The Fourth Amendment to the United States Constitution
The Fourth Amendment to the United States Constitution was written by James Madison and became part of the United States Constitution 1791. The first part of the amendment states:
The right of the people to be secure in their persons, houses, papers, and effects, against unreasonable searches and seizures, shall not be violated…
Though these words were written before automobiles even existed, the amendment applies when a law enforcement officer conducts a traffic stop of a motor vehicle.
Police Investigatory Stops
A federal law enforcement officer may detain a person temporarily if the officer has a reasonable suspicion that a person has committed, is committing, or is about to commit a crime. This type of police-citizen encounter is called an investigatory stop.

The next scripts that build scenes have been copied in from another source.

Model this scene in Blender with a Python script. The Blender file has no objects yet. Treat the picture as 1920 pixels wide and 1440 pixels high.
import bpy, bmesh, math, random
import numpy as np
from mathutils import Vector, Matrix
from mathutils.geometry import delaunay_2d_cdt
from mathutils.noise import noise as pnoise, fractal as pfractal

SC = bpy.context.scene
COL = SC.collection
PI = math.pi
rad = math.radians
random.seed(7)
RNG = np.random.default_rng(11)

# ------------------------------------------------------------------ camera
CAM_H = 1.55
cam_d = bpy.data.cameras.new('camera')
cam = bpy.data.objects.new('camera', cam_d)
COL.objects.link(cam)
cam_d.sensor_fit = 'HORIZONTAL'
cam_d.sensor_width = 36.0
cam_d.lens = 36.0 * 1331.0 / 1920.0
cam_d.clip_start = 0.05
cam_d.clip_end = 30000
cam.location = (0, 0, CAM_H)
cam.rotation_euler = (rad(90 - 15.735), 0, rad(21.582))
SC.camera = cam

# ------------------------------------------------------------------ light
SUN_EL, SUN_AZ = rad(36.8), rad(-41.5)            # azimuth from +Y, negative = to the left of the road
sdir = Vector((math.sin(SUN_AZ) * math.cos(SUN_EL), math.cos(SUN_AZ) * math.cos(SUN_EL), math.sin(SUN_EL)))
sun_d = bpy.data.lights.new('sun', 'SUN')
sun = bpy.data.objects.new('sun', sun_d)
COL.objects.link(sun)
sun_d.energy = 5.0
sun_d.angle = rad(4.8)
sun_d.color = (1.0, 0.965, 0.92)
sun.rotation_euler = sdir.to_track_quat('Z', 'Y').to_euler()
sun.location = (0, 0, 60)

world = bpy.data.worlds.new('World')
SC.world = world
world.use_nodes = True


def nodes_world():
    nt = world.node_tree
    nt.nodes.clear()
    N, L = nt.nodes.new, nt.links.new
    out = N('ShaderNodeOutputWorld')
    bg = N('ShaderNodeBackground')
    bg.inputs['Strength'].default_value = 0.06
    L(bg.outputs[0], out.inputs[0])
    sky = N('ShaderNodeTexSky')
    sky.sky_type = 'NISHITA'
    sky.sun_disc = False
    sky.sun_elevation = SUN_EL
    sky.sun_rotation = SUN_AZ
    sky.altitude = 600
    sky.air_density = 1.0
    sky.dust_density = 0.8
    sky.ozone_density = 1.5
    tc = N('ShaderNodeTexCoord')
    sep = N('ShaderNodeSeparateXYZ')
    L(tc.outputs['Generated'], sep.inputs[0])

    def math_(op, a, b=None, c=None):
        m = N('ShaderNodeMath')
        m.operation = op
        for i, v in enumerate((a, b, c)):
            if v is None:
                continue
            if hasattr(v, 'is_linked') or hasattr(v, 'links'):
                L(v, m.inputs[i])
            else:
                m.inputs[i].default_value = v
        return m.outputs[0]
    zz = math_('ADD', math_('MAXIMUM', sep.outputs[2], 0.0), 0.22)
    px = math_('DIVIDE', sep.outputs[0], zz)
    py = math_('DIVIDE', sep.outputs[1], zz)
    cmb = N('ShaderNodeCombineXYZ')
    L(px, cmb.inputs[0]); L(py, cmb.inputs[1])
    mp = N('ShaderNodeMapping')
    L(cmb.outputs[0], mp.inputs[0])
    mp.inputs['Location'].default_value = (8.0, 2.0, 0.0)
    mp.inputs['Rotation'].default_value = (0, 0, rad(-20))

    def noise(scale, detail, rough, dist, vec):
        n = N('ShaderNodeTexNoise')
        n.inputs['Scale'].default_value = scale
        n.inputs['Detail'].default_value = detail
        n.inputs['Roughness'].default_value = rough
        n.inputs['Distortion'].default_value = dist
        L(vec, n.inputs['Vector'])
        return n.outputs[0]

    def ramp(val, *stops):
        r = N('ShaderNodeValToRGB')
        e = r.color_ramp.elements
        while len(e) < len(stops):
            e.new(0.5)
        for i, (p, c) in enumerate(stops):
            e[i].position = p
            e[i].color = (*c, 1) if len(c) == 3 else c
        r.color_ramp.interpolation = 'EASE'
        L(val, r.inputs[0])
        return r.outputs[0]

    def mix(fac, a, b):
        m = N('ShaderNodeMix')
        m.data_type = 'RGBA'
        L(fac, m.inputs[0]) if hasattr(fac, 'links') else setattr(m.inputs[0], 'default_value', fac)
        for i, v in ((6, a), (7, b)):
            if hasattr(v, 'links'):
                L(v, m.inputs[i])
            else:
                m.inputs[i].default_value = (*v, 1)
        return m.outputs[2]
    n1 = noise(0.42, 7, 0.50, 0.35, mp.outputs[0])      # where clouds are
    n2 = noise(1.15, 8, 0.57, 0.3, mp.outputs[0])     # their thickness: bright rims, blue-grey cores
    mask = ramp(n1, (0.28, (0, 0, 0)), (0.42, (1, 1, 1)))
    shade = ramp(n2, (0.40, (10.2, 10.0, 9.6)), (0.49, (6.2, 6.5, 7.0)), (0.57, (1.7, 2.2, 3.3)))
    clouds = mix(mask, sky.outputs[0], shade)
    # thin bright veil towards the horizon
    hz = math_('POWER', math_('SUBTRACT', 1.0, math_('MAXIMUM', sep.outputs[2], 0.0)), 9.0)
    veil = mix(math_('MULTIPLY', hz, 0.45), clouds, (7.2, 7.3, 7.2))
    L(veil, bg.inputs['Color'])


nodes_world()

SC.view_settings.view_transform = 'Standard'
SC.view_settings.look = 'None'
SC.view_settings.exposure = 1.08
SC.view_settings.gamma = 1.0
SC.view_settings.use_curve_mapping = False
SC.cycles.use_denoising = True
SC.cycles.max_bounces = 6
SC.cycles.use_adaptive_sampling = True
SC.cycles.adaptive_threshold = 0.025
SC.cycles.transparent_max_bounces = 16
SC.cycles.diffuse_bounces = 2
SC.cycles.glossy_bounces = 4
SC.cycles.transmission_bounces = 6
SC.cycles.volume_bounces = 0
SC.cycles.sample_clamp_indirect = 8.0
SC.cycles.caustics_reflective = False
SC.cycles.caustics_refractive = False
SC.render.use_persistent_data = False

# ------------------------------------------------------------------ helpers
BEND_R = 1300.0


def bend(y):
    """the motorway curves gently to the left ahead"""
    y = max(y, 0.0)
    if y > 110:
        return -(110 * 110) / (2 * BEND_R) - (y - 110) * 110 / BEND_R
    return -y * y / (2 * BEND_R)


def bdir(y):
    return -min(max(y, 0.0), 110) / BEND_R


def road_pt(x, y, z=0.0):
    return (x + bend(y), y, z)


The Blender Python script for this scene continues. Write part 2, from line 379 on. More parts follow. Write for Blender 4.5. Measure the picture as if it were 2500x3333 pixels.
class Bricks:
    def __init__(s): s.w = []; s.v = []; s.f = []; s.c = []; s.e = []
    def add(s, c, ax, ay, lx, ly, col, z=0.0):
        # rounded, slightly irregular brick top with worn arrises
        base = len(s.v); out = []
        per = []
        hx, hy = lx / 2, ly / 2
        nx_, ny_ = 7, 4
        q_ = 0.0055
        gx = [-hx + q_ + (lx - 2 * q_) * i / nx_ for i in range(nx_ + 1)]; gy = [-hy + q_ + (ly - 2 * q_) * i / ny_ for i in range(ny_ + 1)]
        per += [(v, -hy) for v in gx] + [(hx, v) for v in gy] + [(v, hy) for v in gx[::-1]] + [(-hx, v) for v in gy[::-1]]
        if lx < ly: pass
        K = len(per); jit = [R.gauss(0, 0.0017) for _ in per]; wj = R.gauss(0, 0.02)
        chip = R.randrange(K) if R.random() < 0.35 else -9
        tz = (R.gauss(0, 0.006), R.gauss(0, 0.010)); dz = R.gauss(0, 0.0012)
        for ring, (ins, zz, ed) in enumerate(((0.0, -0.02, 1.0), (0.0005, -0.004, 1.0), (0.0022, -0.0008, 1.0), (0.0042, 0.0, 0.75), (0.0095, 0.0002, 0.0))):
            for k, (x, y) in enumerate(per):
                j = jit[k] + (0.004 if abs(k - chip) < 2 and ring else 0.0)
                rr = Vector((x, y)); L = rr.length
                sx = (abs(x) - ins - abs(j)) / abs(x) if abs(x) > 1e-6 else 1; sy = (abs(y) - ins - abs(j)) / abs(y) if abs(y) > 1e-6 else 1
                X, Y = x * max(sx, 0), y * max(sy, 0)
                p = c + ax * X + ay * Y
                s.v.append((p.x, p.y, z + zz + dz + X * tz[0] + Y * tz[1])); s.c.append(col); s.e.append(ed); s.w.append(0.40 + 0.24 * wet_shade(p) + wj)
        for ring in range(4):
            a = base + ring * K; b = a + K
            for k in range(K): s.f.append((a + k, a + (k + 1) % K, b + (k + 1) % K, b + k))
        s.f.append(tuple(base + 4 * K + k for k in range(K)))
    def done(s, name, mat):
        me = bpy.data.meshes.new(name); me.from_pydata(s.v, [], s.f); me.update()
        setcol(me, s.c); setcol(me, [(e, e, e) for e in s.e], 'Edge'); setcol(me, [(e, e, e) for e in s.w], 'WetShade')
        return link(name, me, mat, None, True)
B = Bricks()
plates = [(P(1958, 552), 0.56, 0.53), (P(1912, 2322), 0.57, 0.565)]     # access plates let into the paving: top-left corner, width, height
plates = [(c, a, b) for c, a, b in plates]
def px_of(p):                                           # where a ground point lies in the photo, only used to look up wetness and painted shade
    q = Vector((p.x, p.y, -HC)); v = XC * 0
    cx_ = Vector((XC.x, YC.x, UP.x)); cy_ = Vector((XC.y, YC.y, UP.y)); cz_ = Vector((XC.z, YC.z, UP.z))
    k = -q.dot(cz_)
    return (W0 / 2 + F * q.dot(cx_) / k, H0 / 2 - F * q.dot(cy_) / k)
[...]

In order not to violate a citizen’s constitutional right against an unreasonable seizure, an investigatory stop requires the officer to have a well-founded, articulable suspicion of criminal activity. Articulable means the officer can list reasons for his suspicion. Mere suspicion is not enough to support a stop.
What is a Motion to Suppress?
A motion to suppress evidence is a request by a defendant’s lawyer that the judge exclude a particular piece of evidence at a trial. Motions to suppress are normally made before trial, and if a federal judge grants a motion to suppress it may lead to the dismissal of a federal criminal case.
For example, let’s say a DEA (Drug Enforcement Administration) task force officer pulls a car over for driving 45-mph in what the task force agent believes is a 35-mph zone (by way of explanation, a DEA task force officer is a local law enforcement officer that has been authorized to enforce federal law).
If during the traffic stop the DEA task force officer sees several kilogram sized bricks of cocaine in the back seat of the car, the agent will arrest the driver for federal drug trafficking. However, if it turns out that the speed limit where the driver was stopped was actually 45-mph and not 35-mph, then the driver’s attorney would likely file a motion to suppress evidence because the DEA task force agent had no legal reason to stop the driver as the driver was not speeding.
Under these facts, a federal judge would likely grant the motion to suppress, and the prosecutor would not be permitted to use any of the evidence that the officer obtained as a result of the unlawful stop of the vehicle. With no evidence of cocaine, the prosecutor would be forced to drop the case, or the federal judge would simply dismiss the case.
The facts of the Supreme Court Case Kansas v. Glover?
While on routine morning patrol around Lawrence, Kansas, a sheriff’s deputy saw a pickup truck and decided to run a check on the registration. The deputy had not witnessed any traffic violations.
The sheriff’s department database showed that the truck belonged to Mr. Charles Glover, and that Mr. Glover’s license had been revoked. The deputy did not see who was driving but he assumed it was the registered owner – Mr. Glover. When the deputy stopped the truck, he discovered that Mr. Glover was in fact driving. The State of Kansas eventually charged Mr. Glover with driving on a suspended license.
Mr. Glover’s attorney filed a motion to suppress all the evidence arising out of the traffic stop on the ground that the traffic stop violated the U.S. Constitution’s Fourth Amendment’s prohibition against unreasonable seizures because the deputy lacked reasonable suspicion that a crime had been committed. The trial judge agreed with Mr. Glover’s attorney and granted the motion, but the prosecutor appealed, and the case eventually made its way up to the United States Supreme Court.
What did the U.S. Supreme Court Decide in Kansas v. Glover?
The U.S. Supreme Court reviewed Mr. Glover’s case, and rule against him. The Supreme Court held that judges must allow officers to make “commonsense judgments and inferences about human behavior.”
Specifically, the Supreme Court held that when a police officer runs a vehicle’s license plate and learns that the registered owner’s driver’s license has been suspended, and the officer does not have any information that contradicts the logical conclusion that the owner of a vehicle is most likely the person driving the vehicle, that the officer may perform a traffic stop of the vehicle to investigate who is driving.
Kansas v. Glover’s Impact on Search and Seizure in Tampa Federal Criminal Cases
Federal district court judges in Tampa follow the Supreme Court’s interpretation of the Fourth Amendment.
Therefore, if a Tampa federal law enforcement officer runs a vehicle’s license plate and learns that the registered owner’s driver’s license has been suspended, the officer may perform a traffic stop of the vehicle to investigate who is driving. However, as explained by the U.S. Supreme Court in Mr. Glover’s case, the officer must not have had any information contradicting the logical conclusion that the owner of the vehicle was the person driving the car. For example, if the officer was sitting at a red light and looked over and saw a 20-year-old woman driving a vehicle, but then the officer learned that vehicle was owned by a 70-year-old man that had a suspended driver’s license, the officer would not be justified in stopping the vehicle based upon the 70-year old’s suspended license.